O número de ações penais que pesam contra autoridades com foro privilegiado no STF – como deputados, senadores e ministros de Estado – aumentou oito vezes em sete anos. O número de processos saltou de 13 em 2002 para 103 até fevereiro de 2009. Na comparação com 2007, o volume dobrou: foram 50 ações naquele ano. Há, ainda, 275 inquéritos contra políticos. Entre as acusações, há casos de desvio de dinheiro público, crimes de responsabilidade e fraudes em licitações.


Apesar do aumento, até hoje ninguém foi condenado pelo Supremo. O processo mais famoso é o que investiga o esquema do mensalão. A ação penal 470 foi aberta em agosto de 2007, mas ainda não há previsão para o julgamento dos 39 denunciados. O relator, Joaquim Barbosa, corre contra o tempo para evitar que os crimes prescrevam. Ele determinou que juízes federais ouçam réus e testemunhas de acusação e defesa.


Ponto Crítico

O senhor é a favor do foro privilegiado para autoridades?

Sim

Mais tumulto processual



Gilmar Mendes, presidente do STF

Sou a favor da prerrogativa de foro para as autoridades. É claro que temos que tomar medidas para agilizar a tramitação dos processos, aqui (no STF) ou em qualquer lugar. E estamos fazendo isso, estamos tentando acelerar essas questões e dar às ações a devida dinâmica. Também estamos tomando providências para combater o problema da prescrição. O que não parece fazer sentido para mim é a medida que foi proposta (pelo deputado Marcelo Itagiba), que os processos desçam para a primeira instância. Haveria um excesso de recursos e incidentes específicos, principalmente em processos com muitos réus, como habeas corpus. Talvez nós tenhamos mais tumulto processual.

Não

Sinônimo de privilégio e impunidade



Mozart Valadares, presidente da AMB

O foro privilegiado virou sinônimo de privilégio e impunidade.

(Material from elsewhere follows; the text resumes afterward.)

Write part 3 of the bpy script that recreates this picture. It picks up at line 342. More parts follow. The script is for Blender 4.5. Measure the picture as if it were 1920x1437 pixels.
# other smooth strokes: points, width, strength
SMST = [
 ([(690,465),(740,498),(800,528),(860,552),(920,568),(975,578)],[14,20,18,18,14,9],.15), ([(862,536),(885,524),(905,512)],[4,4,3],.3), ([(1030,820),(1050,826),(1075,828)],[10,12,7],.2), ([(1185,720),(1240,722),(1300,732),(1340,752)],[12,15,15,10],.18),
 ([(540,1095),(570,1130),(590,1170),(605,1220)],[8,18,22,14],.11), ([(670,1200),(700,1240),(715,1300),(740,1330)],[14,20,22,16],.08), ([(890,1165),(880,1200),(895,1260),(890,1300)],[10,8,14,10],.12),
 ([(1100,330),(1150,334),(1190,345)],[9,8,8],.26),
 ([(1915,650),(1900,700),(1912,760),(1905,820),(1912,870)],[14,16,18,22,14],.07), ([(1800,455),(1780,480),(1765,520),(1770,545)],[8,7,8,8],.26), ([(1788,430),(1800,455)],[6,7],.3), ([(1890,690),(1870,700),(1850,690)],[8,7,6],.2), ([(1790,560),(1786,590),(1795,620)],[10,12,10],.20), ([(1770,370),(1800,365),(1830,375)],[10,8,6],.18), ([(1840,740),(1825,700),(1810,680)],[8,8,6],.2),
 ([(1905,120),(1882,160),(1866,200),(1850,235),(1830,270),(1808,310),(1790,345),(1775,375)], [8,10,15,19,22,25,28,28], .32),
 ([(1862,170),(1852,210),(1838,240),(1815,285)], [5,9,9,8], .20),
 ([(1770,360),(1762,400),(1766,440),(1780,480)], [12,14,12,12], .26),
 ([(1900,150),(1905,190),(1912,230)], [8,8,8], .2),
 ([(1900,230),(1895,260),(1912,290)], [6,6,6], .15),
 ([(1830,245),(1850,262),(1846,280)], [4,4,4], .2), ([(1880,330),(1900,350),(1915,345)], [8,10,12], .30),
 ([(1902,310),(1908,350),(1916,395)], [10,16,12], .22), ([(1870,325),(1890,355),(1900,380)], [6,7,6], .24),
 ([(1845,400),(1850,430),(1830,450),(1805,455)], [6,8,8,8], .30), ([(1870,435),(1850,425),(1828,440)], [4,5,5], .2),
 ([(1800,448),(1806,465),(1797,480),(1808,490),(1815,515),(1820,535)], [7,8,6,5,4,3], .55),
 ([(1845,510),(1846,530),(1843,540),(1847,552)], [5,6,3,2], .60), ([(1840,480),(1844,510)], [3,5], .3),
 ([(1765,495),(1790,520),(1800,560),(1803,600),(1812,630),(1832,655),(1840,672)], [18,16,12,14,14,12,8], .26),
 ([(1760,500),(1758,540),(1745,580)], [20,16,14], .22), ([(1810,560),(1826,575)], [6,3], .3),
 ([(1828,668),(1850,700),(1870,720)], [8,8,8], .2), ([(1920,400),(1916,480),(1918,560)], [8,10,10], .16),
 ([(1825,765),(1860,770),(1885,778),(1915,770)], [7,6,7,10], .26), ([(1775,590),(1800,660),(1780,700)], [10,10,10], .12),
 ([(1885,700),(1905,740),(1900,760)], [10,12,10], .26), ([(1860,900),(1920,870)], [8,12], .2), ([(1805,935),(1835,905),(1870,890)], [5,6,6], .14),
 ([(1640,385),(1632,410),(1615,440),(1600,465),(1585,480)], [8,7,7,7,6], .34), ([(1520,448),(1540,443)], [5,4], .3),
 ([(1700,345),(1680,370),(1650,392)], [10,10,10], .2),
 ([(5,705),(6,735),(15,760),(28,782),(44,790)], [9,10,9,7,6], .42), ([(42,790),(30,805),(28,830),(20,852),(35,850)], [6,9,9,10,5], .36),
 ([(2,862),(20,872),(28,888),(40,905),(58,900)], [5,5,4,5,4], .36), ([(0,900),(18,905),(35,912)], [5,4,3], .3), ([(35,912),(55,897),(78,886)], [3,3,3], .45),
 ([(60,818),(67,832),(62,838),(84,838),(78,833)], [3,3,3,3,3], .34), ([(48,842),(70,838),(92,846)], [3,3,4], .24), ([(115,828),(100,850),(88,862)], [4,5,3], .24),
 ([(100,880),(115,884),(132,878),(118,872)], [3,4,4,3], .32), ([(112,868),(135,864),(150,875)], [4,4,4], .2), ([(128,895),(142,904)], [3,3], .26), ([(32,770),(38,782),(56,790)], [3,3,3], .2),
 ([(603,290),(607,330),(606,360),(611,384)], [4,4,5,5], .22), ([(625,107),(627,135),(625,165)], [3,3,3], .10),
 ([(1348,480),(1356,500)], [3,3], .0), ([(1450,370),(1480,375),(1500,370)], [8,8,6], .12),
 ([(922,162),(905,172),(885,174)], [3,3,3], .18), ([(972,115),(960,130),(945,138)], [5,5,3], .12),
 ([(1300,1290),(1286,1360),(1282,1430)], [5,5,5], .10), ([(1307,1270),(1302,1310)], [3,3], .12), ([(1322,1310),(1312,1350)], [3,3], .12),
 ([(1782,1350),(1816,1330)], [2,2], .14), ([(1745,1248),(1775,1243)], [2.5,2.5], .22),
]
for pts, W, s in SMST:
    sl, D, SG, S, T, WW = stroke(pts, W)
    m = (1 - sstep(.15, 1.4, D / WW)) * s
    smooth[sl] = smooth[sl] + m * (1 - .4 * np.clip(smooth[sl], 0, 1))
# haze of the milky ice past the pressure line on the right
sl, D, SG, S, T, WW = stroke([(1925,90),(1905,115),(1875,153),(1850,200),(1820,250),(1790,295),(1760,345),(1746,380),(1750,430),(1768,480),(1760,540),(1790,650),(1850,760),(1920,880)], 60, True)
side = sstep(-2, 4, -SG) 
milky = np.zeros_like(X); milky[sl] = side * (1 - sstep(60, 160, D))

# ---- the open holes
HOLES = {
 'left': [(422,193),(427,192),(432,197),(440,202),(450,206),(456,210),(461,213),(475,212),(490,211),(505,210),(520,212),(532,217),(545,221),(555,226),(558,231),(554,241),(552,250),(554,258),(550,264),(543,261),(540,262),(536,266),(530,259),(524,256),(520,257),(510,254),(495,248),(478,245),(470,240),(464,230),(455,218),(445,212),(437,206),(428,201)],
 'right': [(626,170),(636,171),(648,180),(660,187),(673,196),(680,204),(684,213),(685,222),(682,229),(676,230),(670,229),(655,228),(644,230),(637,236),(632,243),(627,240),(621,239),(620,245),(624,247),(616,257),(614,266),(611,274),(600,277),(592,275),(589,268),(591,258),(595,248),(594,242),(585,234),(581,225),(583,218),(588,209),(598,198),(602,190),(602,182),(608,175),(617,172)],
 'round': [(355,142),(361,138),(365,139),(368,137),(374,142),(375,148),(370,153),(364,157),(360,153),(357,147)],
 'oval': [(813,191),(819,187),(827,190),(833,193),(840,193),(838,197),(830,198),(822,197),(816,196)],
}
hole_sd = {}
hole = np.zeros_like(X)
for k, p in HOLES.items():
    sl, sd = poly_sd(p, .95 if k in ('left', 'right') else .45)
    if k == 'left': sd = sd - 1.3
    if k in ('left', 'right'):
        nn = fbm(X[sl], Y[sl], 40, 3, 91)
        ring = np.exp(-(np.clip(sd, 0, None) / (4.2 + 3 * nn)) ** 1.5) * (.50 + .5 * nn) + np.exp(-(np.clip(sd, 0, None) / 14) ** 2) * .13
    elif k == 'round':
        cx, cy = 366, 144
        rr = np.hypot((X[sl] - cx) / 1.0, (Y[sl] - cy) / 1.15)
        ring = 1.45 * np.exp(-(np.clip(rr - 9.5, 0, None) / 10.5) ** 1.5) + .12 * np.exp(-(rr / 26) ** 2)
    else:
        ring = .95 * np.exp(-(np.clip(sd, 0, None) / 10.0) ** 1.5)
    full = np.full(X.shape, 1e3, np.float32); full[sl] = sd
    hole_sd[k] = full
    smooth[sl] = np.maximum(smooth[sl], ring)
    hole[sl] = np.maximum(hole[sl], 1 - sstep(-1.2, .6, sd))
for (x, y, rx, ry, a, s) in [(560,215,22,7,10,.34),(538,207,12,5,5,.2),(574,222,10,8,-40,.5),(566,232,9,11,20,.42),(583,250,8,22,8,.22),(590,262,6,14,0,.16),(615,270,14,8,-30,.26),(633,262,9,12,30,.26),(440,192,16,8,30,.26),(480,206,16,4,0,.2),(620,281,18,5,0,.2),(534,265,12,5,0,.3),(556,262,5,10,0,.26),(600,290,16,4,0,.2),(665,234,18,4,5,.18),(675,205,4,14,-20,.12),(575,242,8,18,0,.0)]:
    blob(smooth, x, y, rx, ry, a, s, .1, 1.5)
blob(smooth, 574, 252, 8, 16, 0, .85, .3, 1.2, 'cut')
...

Os tribunais superiores estão abarrotados e não têm tradição de instrução processual. Além disso, a Constituição Federal fala em juiz natural. O cidadão comum não escolhe quem vai julgá-lo. As autoridades deveriam se submeter às mesmas regras. No caso da proposta que está no Congresso, sugerimos uma alternativa, caso ela não tenha respaldo dos parlamentares: que os tribunais superiores possam delegar a desembargadores e juízes a instrução criminal, que colheriam provas e depois os devolveriam para que os tribunais pudessem julgar os casos. Seria um aperfeiçoamento.